Ruchers de sensibilisation

Mais à quoi servent ces ruches ? Pour l'Unaf, "ce sont des ruchers de sensibilisation, des ruchers-témoins d'environ 30.000 à 40.000 abeilles par colonie, qui permettent d'interpeller les élus, les habitants et les écoles sur la question de la surmortalité des abeilles". Produire du miel n'est donc pas le but premier, même si des dégustations généralement couplées à une action pédagogique sont ponctuellement organisées. La plupart du temps, les collectivités inscrivent cette initiative dans un cadre plus global de maintien de la biodiversité. Et certaines, à l'image du conseil général des Vosges, se distinguent en jetant une passerelle avec l'enjeu d'insertion économique. Dans ce département, les équipements apicoles n'ont pas été loués ni achetés, mais fabriqués par des habitants dans le besoin qui sont ensuite missionnés pour les entretenir. Autre bonne idée : les ruches ont été placées non seulement sur les sites du conseil général mais aussi dans des jardins d'insertion et des établissements d'hébergement pour personnes âgées dépendantes (Ehpad). Ailleurs, d'autres inscrivent l'initiative dans le cadre de leurs Plans de développement durable et Agendas 21. C'est le cas du conseil général du Pas-de-Calais : la préservation des abeilles figure au rang de mesure prioritaire de son programme d'actions. Quant aux conventions passées avec l'Unaf, qui fournit l'appui et l'encadrement technique nécessaires à l'installation et l'entretien des ruches, elles s'inscrivent aussi dans la durée (sur trois ans par exemple à Saint-Quentin-en-Yvelines).

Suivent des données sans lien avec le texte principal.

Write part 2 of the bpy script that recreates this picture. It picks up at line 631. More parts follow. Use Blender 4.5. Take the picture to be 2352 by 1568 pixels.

Se préparer et non improviser

Par ailleurs, l'initiative n'est pas si anodine qu'elle ne le paraît et nécessite en amont une préparation. A Paris, où un nouveau rucher va être installé en juin dans un jardin, l'élu porteur du projet a dû faire voter une délibération en conseil d'arrondissement en vue de déposer la déclaration préalable d'aménagement de l'équipement. "En entreprise comme en collectivité, à fortiori au sein des bâtiments reçevant du public, les aspects réglementaires et de sécurité (circulation des employés sur les toits, modification du plan de prévention interne, pose de clôture de protection et de signalisation) sont à passer en revue avant de se lancer", prévient-on chez Orange, une entreprise qui installe ce mois-ci une soixantaine de ruches sur vingt de ses sites répartis dans l'Hexagone. "Je recommande aux collectivités qui veulent se lancer de ne pas le faire à la légère et de s'appuyer sur le savoir-faire de professionnels car l'entretien d'une ruche nécessite un suivi", ajoute Yves Védrenne, président du Syndicat national d'apiculture (SNA). Cet organisme propose également ses services aux collectivités et entreprises. Il attire l'attention sur une certaine dérive tarifaire. "Pour 2.500 euros la première année et 1.500 euros ensuite par an, une commune peut se doter de trois ruches avec un suivi assuré par un apiculteur sérieux. Dépenser plus pour de simples ruchers est exagéré", conclut-il.